— START Provided data —
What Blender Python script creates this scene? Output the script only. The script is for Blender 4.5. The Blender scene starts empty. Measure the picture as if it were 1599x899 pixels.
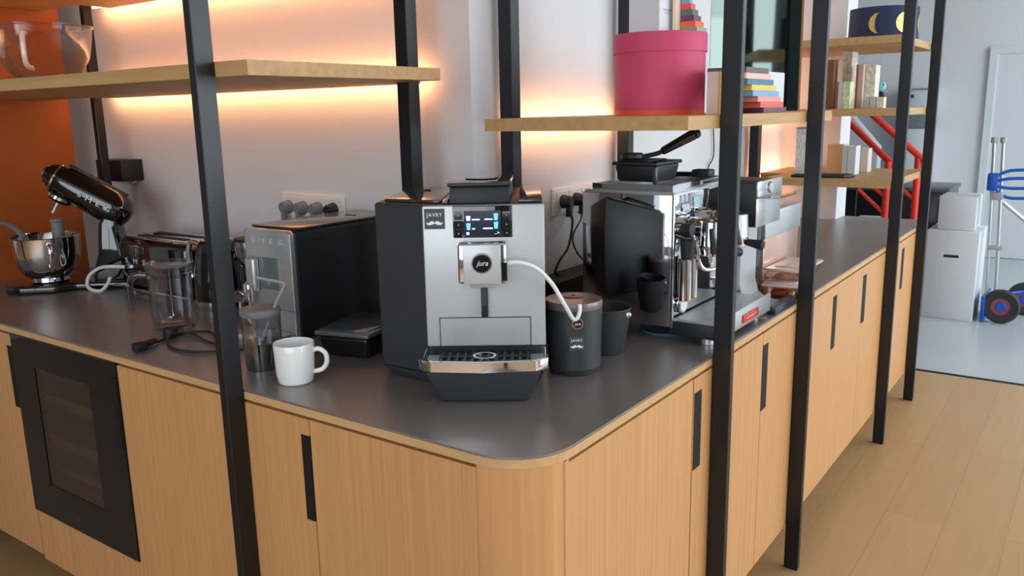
import bpy, bmesh, math, random
from mathutils import Vector, Matrix
R = math.radians
PI = math.pi
rnd = random.Random(7)
SC = bpy.context.scene
COL = SC.collection

# ------------------------------------------------------------------ camera
cam = bpy.data.cameras.new('camera'); camo = bpy.data.objects.new('camera', cam); COL.objects.link(camo)
cr = Vector((0.81607243, 0.57760974, -0.01981849)); cu = Vector((-0.10355406, 0.17986981, 0.97822462)); cf = Vector((-0.56859682, 0.79624986, -0.20660062))
camo.matrix_world = Matrix(((cr.x, cu.x, -cf.x, 0.68400865), (cr.y, cu.y, -cf.y, -1.00988033), (cr.z, cu.z, -cf.z, 1.44871576), (0, 0, 0, 1)))
cam.sensor_width = 36; cam.lens = 1300.56 / 1599 * 36; cam.clip_start = 0.05
SC.camera = camo
SC.view_settings.view_transform = 'Standard'; SC.view_settings.look = 'None'
SC.view_settings.exposure = 0.0; SC.view_settings.gamma = 1.0; SC.view_settings.use_curve_mapping = False

# ------------------------------------------------------------------ world and daylight
w = bpy.data.worlds.new('world'); SC.world = w; w.use_nodes = True
w.node_tree.nodes['Background'].inputs[0].default_value = (0.80, 0.90, 1.0, 1)
w.node_tree.nodes['Background'].inputs[1].default_value = 1.2

def area(name, loc, target, sx, sy, power, col):
    l = bpy.data.lights.new(name, 'AREA'); l.shape = 'RECTANGLE'; l.size = sx; l.size_y = sy; l.energy = power; l.color = col
    o = bpy.data.objects.new(name, l); COL.objects.link(o); o.location = loc
    o.rotation_euler = (Vector(target) - Vector(loc)).to_track_quat('-Z', 'Y').to_euler()
    return o
area('window_daylight', (4.4, 2.6, 1.7), (-0.5, 1.6, 1.0), 5.0, 2.2, 185, (0.84, 0.93, 1.0))
area('window_daylight', (0.8, -3.9, 1.8), (-1.0, 0.5, 1.0), 4.0, 2.2, 84, (0.88, 0.94, 1.0))
area('hall_daylight', (2.6, 6.0, 2.85), (1.2, 6.3, 0.0), 3.0, 3.0, 150, (0.84, 0.95, 1.0))

# ------------------------------------------------------------------ materials
def srgb(r, g, b):
    f = lambda c: (c / 255) / 12.92 if c / 255 <= 0.04045 else ((c / 255 + 0.055) / 1.055) ** 2.4
    return (f(r), f(g), f(b), 1)
def mat(name, col, rough=0.5, metal=0.0, trans=0.0, ior=1.45, emit=None, es=0, coat=0, noise=0.0, nscale=(40, 40, 40), bump=0.0, aniso=0):
    m = bpy.data.materials.new(name); m.use_nodes = True; nt = m.node_tree; b = nt.nodes['Principled BSDF']
    c = srgb(*col); b.inputs['Base Color'].default_value = c
    b.inputs['Roughness'].default_value = rough; b.inputs['Metallic'].default_value = metal
    b.inputs['Transmission Weight'].default_value = trans; b.inputs['IOR'].default_value = ior
    b.inputs['Coat Weight'].default_value = coat
    if emit: b.inputs['Emission Color'].default_value = srgb(*emit); b.inputs['Emission Strength'].default_value = es
    if noise or bump:
        tc = nt.nodes.new('ShaderNodeTexCoord'); mp = nt.nodes.new('ShaderNodeMapping'); mp.inputs['Scale'].default_value = nscale
        ns = nt.nodes.new('ShaderNodeTexNoise'); ns.inputs['Scale'].default_value = 1.0; ns.inputs['Detail'].default_value = 4
        nt.links.new(tc.outputs['Object'], mp.inputs['Vector']); nt.links.new(mp.outputs['Vector'], ns.inputs['Vector'])
        if noise:
            rp = nt.nodes.new('ShaderNodeValToRGB')
            rp.color_ramp.elements[0].position = 0.3; rp.color_ramp.elements[1].position = 0.7
            rp.color_ramp.elements[0].color = tuple(x * (1 - noise) for x in c[:3]) + (1,)
            rp.color_ramp.elements[1].color = tuple(min(1, x * (1 + noise)) for x in c[:3]) + (1,)
            nt.links.new(ns.outputs['Fac'], rp.inputs['Fac']); nt.links.new(rp.outputs['Color'], b.inputs['Base Color'])
        if bump:
            bp = nt.nodes.new('ShaderNodeBump'); bp.inputs['Strength'].default_value = bump; bp.inputs['Distance'].default_value = 0.001
            nt.links.new(ns.outputs['Fac'], bp.inputs['Height']); nt.links.new(bp.outputs['Normal'], b.inputs['Normal'])
    return m
OAK = mat('oak_veneer', (200, 149, 97), 0.42, noise=0.09, nscale=(90, 90, 1.6))
OAKX = mat('oak_edge', (200, 160, 112), 0.5, noise=0.10, nscale=(3, 60, 60))
OAKY = mat('oak_shelf', (186, 148, 98), 0.5, noise=0.12, nscale=(60, 3, 60))
OAKS = mat('oak_shelf_across', (186, 148, 98), 0.5, noise=0.12, nscale=(3, 60, 60))
METAL = mat('worktop_metal', (146, 140, 137), 0.33, metal=0.55, noise=0.12, nscale=(2.5, 2.5, 2.5))
BLK = mat('black_powder_coat', (21, 22, 25), 0.36)
BLKM = mat('black_matt_plastic', (30, 31, 33), 0.5)
BLKD = mat('dark_slot', (14, 12, 11), 0.7)
ANTH = mat('anthracite_plastic', (52, 53, 57), 0.42)
GLOSS = mat('black_gloss', (10, 10, 12), 0.06, coat=1.0)
CHROME = mat('chrome', (225, 225, 228), 0.06, metal=1)
STEEL = mat('brushed_steel', (200, 202, 203), 0.32, metal=0.75, noise=0.05, nscale=(3, 3, 250))
MIRS = mat('polished_steel', (196, 196, 198), 0.05, metal=1)
ALU = mat('silver_front', (190, 194, 195), 0.38, metal=0.35)
WHITE = mat('white_wall', (216, 216, 218), 0.85, bump=0.05, nscale=(60, 60, 60))
PLATE = mat('white_plastic', (222, 222, 220), 0.4)
CERAM = mat('white_ceramic', (232, 232, 230), 0.15, coat=0.5)
ORANGE = mat('orange_panel', (164, 84, 30), 0.6, noise=0.06, nscale=(3, 3, 3))
def glass_mat(name, col, amount, rough=0.04):
    # thin clear material: mostly see-through with a glossy skin, so thin walls stay bright
    m = bpy.data.materials.new(name); m.use_nodes = True; nt = m.node_tree; nt.nodes.clear()
    o = nt.nodes.new('ShaderNodeOutputMaterial'); mx = nt.nodes.new('ShaderNodeMixShader')
    tr = nt.nodes.new('ShaderNodeBsdfTransparent'); tr.inputs[0].default_value = srgb(*col)
    gl = nt.nodes.new('ShaderNodeBsdfGlossy'); gl.inputs['Roughness'].default_value = rough
    fr = nt.nodes.new('ShaderNodeLayerWeight'); fr.inputs[0].default_value = amount
    nt.links.new(fr.outputs['Facing'], mx.inputs[0]); nt.links.new(tr.outputs[0], mx.inputs[1]); nt.links.new(gl.outputs[0], mx.inputs[2])
    nt.links.new(mx.outputs[0], o.inputs[0])
    return m
GLASS = glass_mat('clear_plastic', (244, 244, 246), 0.24)
TINT = glass_mat('pink_tinted_plastic', (240, 214, 204), 0.34, 0.15)
GREYP = mat('grey_silicone', (122, 124, 126), 0.5)
GREYL = mat('light_grey_plastic', (160, 160, 160), 0.5)
CWHITE = mat('white_cable', (225, 225, 222), 0.45)
LED = mat('warm_led', (255, 190, 110), 0.5, emit=(255, 180, 122), es=36)
RED = mat('red_paint', (214, 52, 34), 0.35)
PINK = mat('pink_board', (204, 70, 106), 0.6)
ORB = mat('orange_trim', (232, 88, 40), 0.5)
CARD = mat('white_card', (214, 218, 222), 0.55)
BLUE = mat('blue_plastic', (20, 84, 178), 0.35)
NAVY = mat('navy_shade', (38, 50, 82), 0.7)
GOLD = mat('gold_foil', (214, 178, 104), 0.3, metal=0.6)
RUB = mat('tyre_rubber', (48, 49, 50), 0.75)
SCR = mat('screen_dark', (8, 14, 24), 0.12, emit=(14, 40, 70), es=0.5)
SCRB = mat('screen_blue', (90, 170, 230), 0.3, emit=(90, 170, 235), es=1.3)
SCRW = mat('screen_white', (230, 240, 250), 0.3, emit=(230, 240, 250), es=1.2)
SILV = mat('silver_letters', (214, 215, 218), 0.4, metal=0.2)
LOGOW = mat('printed_white', (235, 235, 235), 0.5)
WIN = glass_mat('smoked_cooler_glass', (170, 176, 184), 0.16, 0.03)

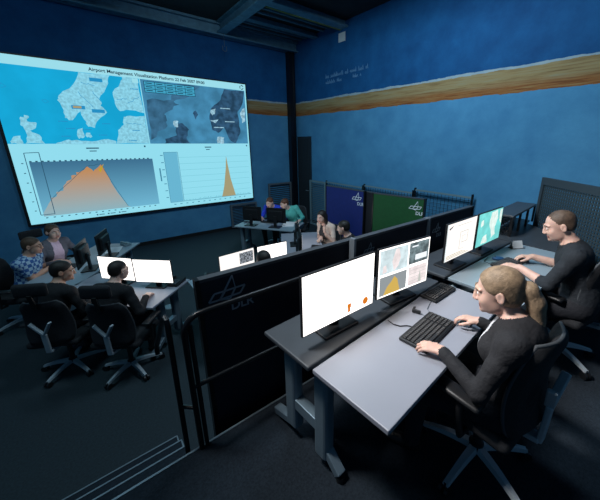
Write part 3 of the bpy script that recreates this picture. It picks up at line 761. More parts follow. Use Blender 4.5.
— END Provided data —
* _Exercise prompt_:
Find the lines above that include the string "script" and copy them.

* _Task result_:
What Blender Python script creates this scene? Output the script only. The script is for Blender 4.5. The Blender scene starts empty. Measure the picture as if it were 1599x899 pixels.
Write part 3 of the bpy script that recreates this picture. It picks up at line 761. More parts follow. Use Blender 4.5.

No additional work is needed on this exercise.